The phrases “free enterprise” and “free market” remain within quotation marks throughout Trucking Country, and for good reason. Hamilton often labels it “ironic” that agribusiness companies sought and received massive government subsidies while condemning state regulation as a violation of the private enterprise system. But this is how capitalism works, for everyone from independent truckers who demanded both protection and freedom from the federal government, to corporate lobbies that pushed for regulation when it suited their material interests and deregulation when it did not. “Free enterprise,” in short, is a political fiction wielded as a form of power in the struggles to shape the mixed public-private economy of modern America.
As the history of the New Deal economy reveals, regulation is not an inherently progressive mechanism of government intervention set in ideological opposition to an inherently conservative free-market platform. Regulation is a policy tool that can be deployed for a wide range of purposes–to buttress or attack monopoly capitalism, to distribute resources to certain interest groups over others, to place the state in the service of corporate profits or to redistribute those profits to workers and consumers.
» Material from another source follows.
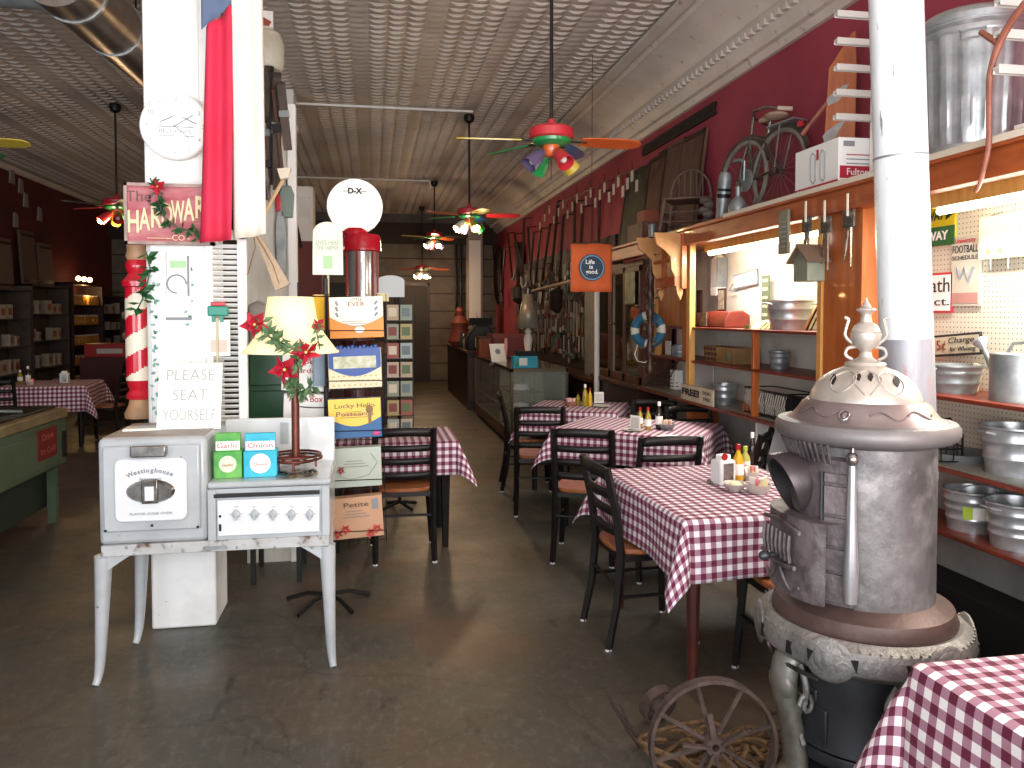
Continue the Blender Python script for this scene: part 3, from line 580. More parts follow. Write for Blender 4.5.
# broom
def broom(t3, s):
    a = Vector((0, 0, 0)); top = (P(283, 180, y=4.75) - P(254, 232, y=4.75)); MB().tube([a, top], .011, 8).build('handle', mat('pale_broom_handle', '#d8b98c'), t3)
    MB().prism([(-.012 + top.x, top.z), (.03 + top.x, top.z + .01), (.045 + top.x, top.z + .07), (-.03 + top.x, top.z + .06)], -.03, .03).build('grip', CREAM, t3)
    e0 = P(247, 268, y=4.75) - P(254, 232, y=4.75); e1 = P(276, 291, y=4.75) - P(254, 232, y=4.75); e2 = P(290, 284, y=4.75) - P(254, 232, y=4.75); m = MB()
    m.prism([(-.012, .0), (.014, .01), (.11, -.14), (e2.x, e2.z), (e1.x, e1.z), (.05, -.14)], -.02, .02); m.build('bristle_head', mat('pale_broom_straw', '#d9c3a6', '#c7ac8e', sc=30, st=(8, 8, 1)), t3)
    m = MB(); m.tube([(0, -.022, 0), (.01, -.024, -.09), (-.02, -.022, -.19), (-.035, -.02, -.25)], .004, 5); m.tube([(0, -.022, 0), (.06, -.024, -.1), (.11, -.022, -.2), (.14, -.02, -.3)], .003, 5); m.build('binding_cord', TANW, t3)
hung('straw_broom', 'pale flared straw broom hanging head down beside the shutter', 'broom', 254, 232, broom, 4.75)
tt = MB().tube([P(254, 232, y=4.75) + Vector((0, .03, .02)), P(254, 232, y=4.75) + Vector((0, .03, -.0)), P(254, 232, y=5.2)], .006, 6); tag(tt.build('wall_hook', DKMET), 'dark hook that carries the straw broom', 'hook')
def jug(t3, s):
    MB().lathe([(.001, -.13), (.09, -.13), (.11, -.1), (.115, .03), (.09, .1), (.05, .12), (.05, .135), (.001, .135)], 20).build('body', mat('dirty_white_jug', '#cfcabb', '#bdb6a4', sc=5, rough=.4), t3); MB().tube([(-.03, -.1, .1), (-.05, -.16, .05), (-.05, -.16, -.04), (-.02, -.11, -.08)], .012, 8).build('handle', CREAM, t3)
    MB().box(-.03, .02, -.02, .02, -.16, -.13).build('cap', RUST, t3)
hung('hanging_jug', 'grey white jug hung high behind the flag', 'jug', 266, 50, jug, 5.2)
def plaque(t3, s): MB().box(-.05, .05, -.01, .01, -.1, .08).build('card', WWHITE, t3); m = MB(); m.M = Matrix.Rotation(.5, 4, 'Y'); m.box(-.03, .03, -.015, -.01, -.03, .03); m.build('red_square', mat('brick_red_print', '#9c4a3c'), t3)
hung('small_placard', 'small white card with a brick red square, above the hanging jug', 'placard', 265, 24, plaque, 5.2)
WDK = mat('weathered_dark_wood', '#55463c', '#3d322b', sc=6, st=(4, 4, 1))
for k, (x0, y0, x1, y1, m_, lab) in enumerate(((268, 72, 266, 200, WDK, 'leftmost weathered wooden ski of the hanging bundle'), (272, 72, 272, 185, DKMET, 'black rod hanging between the wooden skis'), (277, 78, 277, 190, WDK, 'weathered ski with a metal binding in the bundle'), (273, 90, 283, 175, MWOOD, 'brown slanting pole at the front of the bundle'), (281, 85, 288, 150, WDK, 'rightmost weathered ski leaning out of the bundle'), (262, 130, 270, 205, CHROME, 'bright metal framed saw low in the bundle'))):
    y = 5.05 - .03 * k; a = P(x0, y0, y=y); b = P(x1, y1, y=y); t3 = thing('hanging_ski' if m_ is WDK else 'hanging_pole', lab, 'ski' if m_ is WDK else 'pole', (a.x, y, a.z)); d = b - a
    MB().beam((0, 0, 0), d, .05 if m_ is WDK else .018, .014).build('shaft', m_, t3); MB().beam(d * .4, d * .5, .06, .03).build('binding', GALVD if m_ is WDK else DKMET, t3)
    MB().beam(-d * .06 + Vector((0, .04, 0)), (0, 0, 0), .045 if m_ is WDK else .016, .012).build('tip', m_, t3)
for i, (px, py, w, h, m_, nm, lab, cat) in enumerate(((281, 245, .035, .22, GALVD, 'tin_scoop', 'long grey tin scoop hanging on the plank board', 'scoop'), (287, 202, .045, .1, mat('grey_green_tin', '#7a8880'), 'oil_can', 'grey green oil can hanging at the board edge', 'can'), (279, 204, .02, .06, CR, 'red_pulley', 'little red pulley next to the oil can', 'pulley'))):
    v = P(px, py, y=5.17); t3 = thing(nm, lab, cat, (v.x, 5.17, v.z)); MB().prism([(-w * .6, h), (w * .6, h), (w, h * .5), (w * .8, -h), (-w * .8, -h), (-w, h * .5)], -.03, .03).build('body', m_, t3, bevel=.008); MB().tube([(0, 0, h), (0, 0, h + .05), (.01, .03, h + .07)], .004, 6).build('hanger', DKMET, t3)
# pieces beyond, hung at the second post
for i, (px, py, sc) in enumerate(((297, 175, 1), (296, 232, 1.3), (301, 262, 1.2))):
    v = P(px, py, y=10.98); t3 = thing(('pulley_block', 'coiled_tube', 'red_cabinet')[i], ('black pulley hanging by the far white cupboard', 'dark bent tube with red end by the far cupboard', 'small dull red cupboard low between the white posts')[i], ('pulley', 'tube', 'cupboard')[i], (v.x, 9.9, v.z))
    if i == 0: MB().ball((0, 0, -.05), .07, (1, .5, 1.2)).build('wheel', BLACK, t3); MB().tube([(0, 0, 0), (-.12, .0, .25), (-.2, .0, .32)], .012, 6).build('rope', DKMET, t3)
    if i == 1: MB().tube([(-.1, 0, -.2), (-.1, 0, .1), (-.02, 0, .2), (.08, 0, .16), (.1, 0, 0), (.16, 0, -.3)], .02, 8).build('tube', DKMET, t3); MB().box(-.12, -.02, -.03, .03, -.1, .08).build('red_end', CR, t3)
    if i == 2: 
        t3.location = (v.x, 10.7, 0); MB().box(-.25, .3, -.1, .2, 0, v.z + .25).build('body', mat('dull_red_paint', '#6b3029'), t3); MB().box(-.2, .25, -.12, -.1, .2, v.z).build('door', mat('dull_red_paint', '#6b3029'), t3); MB().box(-.12, .1, -.13, -.12, .8, 1.15).build('notice', PAPER, t3)
# ---------------------------------------------------------------- table lamp on the range
b = P(296, 470, z=zs + .02); y = b.y; t2 = thing('table_lamp', 'copper pole lamp with cream bell shade standing on the cooktop', 'lamp', (b.x, y, zs + .024)); ps = lambda px, py: (P(px, py, y=y) - Vector(t2.location))
COP = mat('copper_brown_metal', '#7a4438', '#5e332a', sc=8, rough=.35, metal=.6)
MB().lathe([(.001, .0), (.085, 0), (.085, .006), (.001, .008)], 24).build('base_plate', CHROME, t2)
m = MB()
for z, r in ((.055, .12), (.07, .115), (.045, .09)): m.tube([(math.cos(a) * r, math.sin(a) * r, z) for a in [2 * PI * i / 28 for i in range(28)]], .006, 6, True)
for k in range(6): a = k * PI / 3; m.tube([(math.cos(a) * .02, math.sin(a) * .02, .06), (math.cos(a) * .115, math.sin(a) * .115, .058)], .004, 5)
for k in range(3): a = k * 2.1 + .5; m.tube([(math.cos(a) * .1, math.sin(a) * .1, .05), (math.cos(a) * .1, math.sin(a) * .1, .0)], .006, 5)
m.build('wire_trivet', COP, t2)
zsb = ps(291, 352).z; zst = ps(291, 297).z; sx = ps(291, 330).x
MB().tube([(0, 0, .02), (0, 0, zsb + .02)], .019, 12).build('pole', COP, t2)
sh = MB().lathe([(.215, zsb), (.19, zsb + .035), (.15, zsb + .09), (.118, zsb + .16), (.103, zst)], 32, c=(sx, 0, 0), caps=False); sh.lathe([(.218, zsb - .003), (.22, zsb + .006)], 32, c=(sx, 0, 0), caps=False).build('lamp_shade', mat('cream_shade', '#f3e3b8', rough=.8, emit='#ffe0a0', es=.25), t2, solid=.003)  # faint warm glow put into the shade, its bulb is unlit
MB().ball((sx, 0, zsb + .12), .035).build('bulb', BULBO, t2)
lv = thing('poinsettia_vine', 'vine of red silk poinsettias wound round the lamp', 'flowers', tuple(t2.location))
pts = [ps(268, 322) + Vector((0, -.21, 0)), ps(275, 335) + Vector((0, -.24, 0)), ps(290, 342) + Vector((0, -.24, 0)), ps(303, 350) + Vector((0, -.22, 0)), ps(296, 368) + Vector((0, -.05, 0)), ps(288, 385) + Vector((0, -.03, 0)), ps(300, 392) + Vector((0, -.03, 0)), ps(312, 386) + Vector((0, -.03, 0))]
m = MB(); m.tube(pts, .004, 5); m.tube([ps(316, 322) + Vector((0, -.16, 0)), ps(320, 335) + Vector((0, -.18, 0)), ps(322, 348) + Vector((0, -.16, 0))], .003, 5); m.build('stem', GREENL, lv); m = MB()
for k in range(90):
    u = R.random() * (len(pts) - 1.001); i = int(u); m.leaf(pts[i].lerp(pts[i + 1], u - i), (R.uniform(-1, 1), R.uniform(-.5, .1), R.uniform(-1, 1)), .03, .06)
for k in range(12): m.leaf(ps(319, 322 + 2.2 * k) + Vector((0, -.17, 0)), (R.uniform(-1, 1), -.3, R.uniform(-1, 1)), .022, .045)
m.build('leaves', mat('dusty_green_leaf', '#4c6a45', '#6f8a60', sc=20), lv)
for px, py, rr, dy in ((262, 324, .055, -.22), (310, 350, .06, -.22), (287, 368, .062, -.1), (321, 324, .03, -.17)): blossom(ps(px, py) + Vector((0, dy, 0)), lv, rr)
# green cabinet and boxed books behind the lamp
y = 4.75; a = P(247, 420, y=y); b = P(300, 348, y=y); t2 = thing('green_cabinet', 'dark green metal cabinet standing behind the lamp', 'cabinet', ((a.x + b.x) / 2, y + .2, 0)); w = (b.x - a.x) / 2; GC = mat('dark_green_enamel', '#17532f', '#10431f', sc=3, rough=.35)
MB().box(-w, w, -.18, .2, .72, b.z).build('body', GC, t2, bevel=.01); [MB().box(sx - .015, sx + .015, sy - .015, sy + .015, 0, .72).build('leg', DKMET, t2) for sx in (-w + .02, w - .02) for sy in (-.16, .18)]; z1 = b.z
for k in range(3): MB().box(-w + .015, w - .015, -.2, -.18, z1 - .22 - .23 * k, z1 - .02 - .23 * k).build('drawer', GC, t2, bevel=.006)
t2 = thing('curved_tin', 'curved grey tin cover leaning on top of the green cabinet', 'tin', (P(259, 322, y=4.7).x, 4.8, z1)); MB().prism([(-.07, 0), (.13, 0), (.11, .16), (.05, .25), (-.02, .28), (-.08, .25)], -.03, .05).build('body', mat('streaked_grey_tin', '#a8a39c', '#8a857e', sc=7, rough=.5), t2, bevel=.02)
def bookbox(name, label, px0, px1, py0, py1, y, m1, m2, s=None, tilt=0, wav=True, sc=.03, tm=None, zbase=None):
    a = P(px0, py1, y=y); b = P(px1, py0, y=y); w = (b.x - a.x) / 2; h = b.z - P((px0 + px1) / 2, py1, y=y).z; t3 = thing(name, label, 'box', ((a.x + b.x) / 2, y, P((px0 + px1) / 2, py1, y=y).z), rot=(0, tilt, 0))
    MB().box(-w, w, 0, .07, 0, h).build('body', m1, t3, bevel=.003)
    n = 14; top = [(-w * .98, h), (w * .98, h)]; low = [(w * .98 - 2 * w * .98 * i / n, h * (.52 - .22 * math.sin(PI * i / n))) for i in range(n + 1)]
    if wav: MB().prism(top + low, -.004, 0).build('flap', m2, t3)
    if s:
        for i, ln in enumerate(s): text(ln, sc, tm or TEXTK, t3, (0, -.0055, h * .82 - i * sc * 1.25), width=min(w * 1.5, len(ln) * sc * .62))
    return t3, w, h
bookbox('boxed_book', 'white recipe box with thin red lettering, right behind the lamp pole', 281, 329, 355, 391, 4.42, PAPER, PAPER, ['Paper', 'Garden'], .05, False, .04, mat('red_lettering', '#b8322e'))
bookbox('boxed_book', 'white and crimson box under the recipe box, by the backsplash', 283, 327, 394, 420, 4.40, PAPER, PAPER, ['Paper Box'], .04, False, .05, mat('crimson_lettering', '#b01c35'))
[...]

Neo-New Dealers would do well to remember that corporate interest groups have displayed a persistent ability to “capture” the policymaking process in regulatory agencies initially established to curb their power, especially when bureaucrats make their peace with cartels and monopolies in the name of market efficiency. Likewise, liberal politicians and policymakers generally have sided with corporations over organized labor when forced to choose the side of the “consumer.” For their part, conservatives consistently have harnessed state power for the benefit of their corporate allies while fighting against regulatory protections for workers and consumers–the critical path not taken by New Deal liberalism during the showdowns over farm subsidies and food prices during the 1940s.
Given this history, progressives who believe that the answer to three decades of capitalist excess since the “Reagan Revolution” is simply more “regulation” should first come to terms with the ways in which the compromises built into the New Deal state established the pro-corporate and pro-consumer priorities that paved the way to the contemporary Wal-Mart economy of low wages and low prices.